- Written task
Set down the material once more, exactly as it appears.
# Start of Items
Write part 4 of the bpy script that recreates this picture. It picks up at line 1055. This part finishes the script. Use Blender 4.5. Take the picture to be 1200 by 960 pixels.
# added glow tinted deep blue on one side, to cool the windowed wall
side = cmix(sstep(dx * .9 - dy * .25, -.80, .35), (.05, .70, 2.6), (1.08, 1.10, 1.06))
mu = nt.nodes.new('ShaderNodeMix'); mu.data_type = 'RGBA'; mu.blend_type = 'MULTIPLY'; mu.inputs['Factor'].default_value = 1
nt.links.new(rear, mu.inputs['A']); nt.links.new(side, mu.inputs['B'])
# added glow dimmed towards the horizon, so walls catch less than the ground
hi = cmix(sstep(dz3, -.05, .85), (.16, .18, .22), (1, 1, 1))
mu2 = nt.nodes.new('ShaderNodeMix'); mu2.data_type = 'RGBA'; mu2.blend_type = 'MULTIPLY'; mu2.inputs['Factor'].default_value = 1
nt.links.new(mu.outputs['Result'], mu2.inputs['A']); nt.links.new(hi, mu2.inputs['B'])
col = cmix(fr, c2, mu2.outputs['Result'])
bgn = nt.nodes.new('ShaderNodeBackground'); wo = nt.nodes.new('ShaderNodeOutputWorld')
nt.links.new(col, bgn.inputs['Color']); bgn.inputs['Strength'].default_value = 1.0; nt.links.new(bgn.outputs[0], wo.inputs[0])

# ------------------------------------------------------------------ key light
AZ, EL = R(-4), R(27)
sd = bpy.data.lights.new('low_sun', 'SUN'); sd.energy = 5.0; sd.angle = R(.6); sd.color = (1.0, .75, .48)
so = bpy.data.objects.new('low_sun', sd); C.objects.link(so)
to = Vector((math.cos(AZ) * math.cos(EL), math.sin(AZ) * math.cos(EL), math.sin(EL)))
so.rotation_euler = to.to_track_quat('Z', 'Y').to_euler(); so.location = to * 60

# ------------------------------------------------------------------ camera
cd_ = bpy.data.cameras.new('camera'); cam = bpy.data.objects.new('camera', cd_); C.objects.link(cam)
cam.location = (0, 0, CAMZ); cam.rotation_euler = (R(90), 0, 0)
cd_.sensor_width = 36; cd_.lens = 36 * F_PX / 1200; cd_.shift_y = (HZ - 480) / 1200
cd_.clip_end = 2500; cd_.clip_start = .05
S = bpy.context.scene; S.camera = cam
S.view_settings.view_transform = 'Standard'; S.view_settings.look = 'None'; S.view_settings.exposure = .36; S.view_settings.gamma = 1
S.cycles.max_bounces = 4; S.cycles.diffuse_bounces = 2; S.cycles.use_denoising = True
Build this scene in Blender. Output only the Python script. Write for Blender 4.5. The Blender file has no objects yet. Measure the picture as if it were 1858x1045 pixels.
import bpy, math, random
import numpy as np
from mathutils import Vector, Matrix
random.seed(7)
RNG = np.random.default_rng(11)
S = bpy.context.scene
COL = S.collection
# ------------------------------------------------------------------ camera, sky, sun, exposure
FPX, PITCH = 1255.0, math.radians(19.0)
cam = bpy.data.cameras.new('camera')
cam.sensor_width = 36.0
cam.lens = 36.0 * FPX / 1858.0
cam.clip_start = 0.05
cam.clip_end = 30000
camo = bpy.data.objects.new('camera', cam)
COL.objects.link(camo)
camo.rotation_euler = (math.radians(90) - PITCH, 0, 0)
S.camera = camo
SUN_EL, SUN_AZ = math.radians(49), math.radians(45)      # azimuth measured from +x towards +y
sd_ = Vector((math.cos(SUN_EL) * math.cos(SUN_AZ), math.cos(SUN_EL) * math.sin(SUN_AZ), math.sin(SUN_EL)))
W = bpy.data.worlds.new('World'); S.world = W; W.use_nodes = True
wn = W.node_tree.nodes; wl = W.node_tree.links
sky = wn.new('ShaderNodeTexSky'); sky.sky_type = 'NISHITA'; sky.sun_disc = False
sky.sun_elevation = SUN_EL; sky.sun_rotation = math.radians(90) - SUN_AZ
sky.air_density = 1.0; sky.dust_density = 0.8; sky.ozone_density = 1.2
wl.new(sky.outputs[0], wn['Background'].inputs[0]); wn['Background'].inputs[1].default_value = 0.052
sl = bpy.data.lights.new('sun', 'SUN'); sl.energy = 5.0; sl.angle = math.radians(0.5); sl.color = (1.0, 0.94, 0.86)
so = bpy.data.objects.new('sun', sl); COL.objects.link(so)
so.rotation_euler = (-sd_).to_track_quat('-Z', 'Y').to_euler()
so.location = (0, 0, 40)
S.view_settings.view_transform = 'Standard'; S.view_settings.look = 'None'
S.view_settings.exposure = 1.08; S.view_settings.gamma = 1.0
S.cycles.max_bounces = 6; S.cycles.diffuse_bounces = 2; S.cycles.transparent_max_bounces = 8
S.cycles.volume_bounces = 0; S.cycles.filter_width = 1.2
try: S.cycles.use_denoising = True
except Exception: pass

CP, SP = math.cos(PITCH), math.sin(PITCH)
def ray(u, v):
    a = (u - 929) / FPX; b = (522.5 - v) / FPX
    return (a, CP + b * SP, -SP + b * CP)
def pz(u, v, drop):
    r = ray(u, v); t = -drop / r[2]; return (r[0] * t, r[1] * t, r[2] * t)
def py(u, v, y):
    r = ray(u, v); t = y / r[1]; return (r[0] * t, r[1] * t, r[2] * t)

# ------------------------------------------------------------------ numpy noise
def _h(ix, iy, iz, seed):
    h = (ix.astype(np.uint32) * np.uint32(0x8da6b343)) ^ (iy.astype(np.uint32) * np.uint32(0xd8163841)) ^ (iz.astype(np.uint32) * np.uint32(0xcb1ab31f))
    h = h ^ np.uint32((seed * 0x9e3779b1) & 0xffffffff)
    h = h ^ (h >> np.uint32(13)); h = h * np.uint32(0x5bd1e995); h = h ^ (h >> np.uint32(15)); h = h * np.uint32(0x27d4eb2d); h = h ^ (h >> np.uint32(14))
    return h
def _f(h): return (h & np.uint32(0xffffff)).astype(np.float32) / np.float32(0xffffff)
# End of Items
- The solution
Write part 4 of the bpy script that recreates this picture. It picks up at line 1055. This part finishes the script. Use Blender 4.5. Take the picture to be 1200 by 960 pixels.
# added glow tinted deep blue on one side, to cool the windowed wall
side = cmix(sstep(dx * .9 - dy * .25, -.80, .35), (.05, .70, 2.6), (1.08, 1.10, 1.06))
mu = nt.nodes.new('ShaderNodeMix'); mu.data_type = 'RGBA'; mu.blend_type = 'MULTIPLY'; mu.inputs['Factor'].default_value = 1
nt.links.new(rear, mu.inputs['A']); nt.links.new(side, mu.inputs['B'])
# added glow dimmed towards the horizon, so walls catch less than the ground
hi = cmix(sstep(dz3, -.05, .85), (.16, .18, .22), (1, 1, 1))
mu2 = nt.nodes.new('ShaderNodeMix'); mu2.data_type = 'RGBA'; mu2.blend_type = 'MULTIPLY'; mu2.inputs['Factor'].default_value = 1
nt.links.new(mu.outputs['Result'], mu2.inputs['A']); nt.links.new(hi, mu2.inputs['B'])
col = cmix(fr, c2, mu2.outputs['Result'])
bgn = nt.nodes.new('ShaderNodeBackground'); wo = nt.nodes.new('ShaderNodeOutputWorld')
nt.links.new(col, bgn.inputs['Color']); bgn.inputs['Strength'].default_value = 1.0; nt.links.new(bgn.outputs[0], wo.inputs[0])

# ------------------------------------------------------------------ key light
AZ, EL = R(-4), R(27)
sd = bpy.data.lights.new('low_sun', 'SUN'); sd.energy = 5.0; sd.angle = R(.6); sd.color = (1.0, .75, .48)
so = bpy.data.objects.new('low_sun', sd); C.objects.link(so)
to = Vector((math.cos(AZ) * math.cos(EL), math.sin(AZ) * math.cos(EL), math.sin(EL)))
so.rotation_euler = to.to_track_quat('Z', 'Y').to_euler(); so.location = to * 60

# ------------------------------------------------------------------ camera
cd_ = bpy.data.cameras.new('camera'); cam = bpy.data.objects.new('camera', cd_); C.objects.link(cam)
cam.location = (0, 0, CAMZ); cam.rotation_euler = (R(90), 0, 0)
cd_.sensor_width = 36; cd_.lens = 36 * F_PX / 1200; cd_.shift_y = (HZ - 480) / 1200
cd_.clip_end = 2500; cd_.clip_start = .05
S = bpy.context.scene; S.camera = cam
S.view_settings.view_transform = 'Standard'; S.view_settings.look = 'None'; S.view_settings.exposure = .36; S.view_settings.gamma = 1
S.cycles.max_bounces = 4; S.cycles.diffuse_bounces = 2; S.cycles.use_denoising = True
Build this scene in Blender. Output only the Python script. Write for Blender 4.5. The Blender file has no objects yet. Measure the picture as if it were 1858x1045 pixels.
import bpy, math, random
import numpy as np
from mathutils import Vector, Matrix
random.seed(7)
RNG = np.random.default_rng(11)
S = bpy.context.scene
COL = S.collection
# ------------------------------------------------------------------ camera, sky, sun, exposure
FPX, PITCH = 1255.0, math.radians(19.0)
cam = bpy.data.cameras.new('camera')
cam.sensor_width = 36.0
cam.lens = 36.0 * FPX / 1858.0
cam.clip_start = 0.05
cam.clip_end = 30000
camo = bpy.data.objects.new('camera', cam)
COL.objects.link(camo)
camo.rotation_euler = (math.radians(90) - PITCH, 0, 0)
S.camera = camo
SUN_EL, SUN_AZ = math.radians(49), math.radians(45)      # azimuth measured from +x towards +y
sd_ = Vector((math.cos(SUN_EL) * math.cos(SUN_AZ), math.cos(SUN_EL) * math.sin(SUN_AZ), math.sin(SUN_EL)))
W = bpy.data.worlds.new('World'); S.world = W; W.use_nodes = True
wn = W.node_tree.nodes; wl = W.node_tree.links
sky = wn.new('ShaderNodeTexSky'); sky.sky_type = 'NISHITA'; sky.sun_disc = False
sky.sun_elevation = SUN_EL; sky.sun_rotation = math.radians(90) - SUN_AZ
sky.air_density = 1.0; sky.dust_density = 0.8; sky.ozone_density = 1.2
wl.new(sky.outputs[0], wn['Background'].inputs[0]); wn['Background'].inputs[1].default_value = 0.052
sl = bpy.data.lights.new('sun', 'SUN'); sl.energy = 5.0; sl.angle = math.radians(0.5); sl.color = (1.0, 0.94, 0.86)
so = bpy.data.objects.new('sun', sl); COL.objects.link(so)
so.rotation_euler = (-sd_).to_track_quat('-Z', 'Y').to_euler()
so.location = (0, 0, 40)
S.view_settings.view_transform = 'Standard'; S.view_settings.look = 'None'
S.view_settings.exposure = 1.08; S.view_settings.gamma = 1.0
S.cycles.max_bounces = 6; S.cycles.diffuse_bounces = 2; S.cycles.transparent_max_bounces = 8
S.cycles.volume_bounces = 0; S.cycles.filter_width = 1.2
try: S.cycles.use_denoising = True
except Exception: pass

CP, SP = math.cos(PITCH), math.sin(PITCH)
def ray(u, v):
    a = (u - 929) / FPX; b = (522.5 - v) / FPX
    return (a, CP + b * SP, -SP + b * CP)
def pz(u, v, drop):
    r = ray(u, v); t = -drop / r[2]; return (r[0] * t, r[1] * t, r[2] * t)
def py(u, v, y):
    r = ray(u, v); t = y / r[1]; return (r[0] * t, r[1] * t, r[2] * t)

# ------------------------------------------------------------------ numpy noise
def _h(ix, iy, iz, seed):
    h = (ix.astype(np.uint32) * np.uint32(0x8da6b343)) ^ (iy.astype(np.uint32) * np.uint32(0xd8163841)) ^ (iz.astype(np.uint32) * np.uint32(0xcb1ab31f))
    h = h ^ np.uint32((seed * 0x9e3779b1) & 0xffffffff)
    h = h ^ (h >> np.uint32(13)); h = h * np.uint32(0x5bd1e995); h = h ^ (h >> np.uint32(15)); h = h * np.uint32(0x27d4eb2d); h = h ^ (h >> np.uint32(14))
    return h
def _f(h): return (h & np.uint32(0xffffff)).astype(np.float32) / np.float32(0xffffff)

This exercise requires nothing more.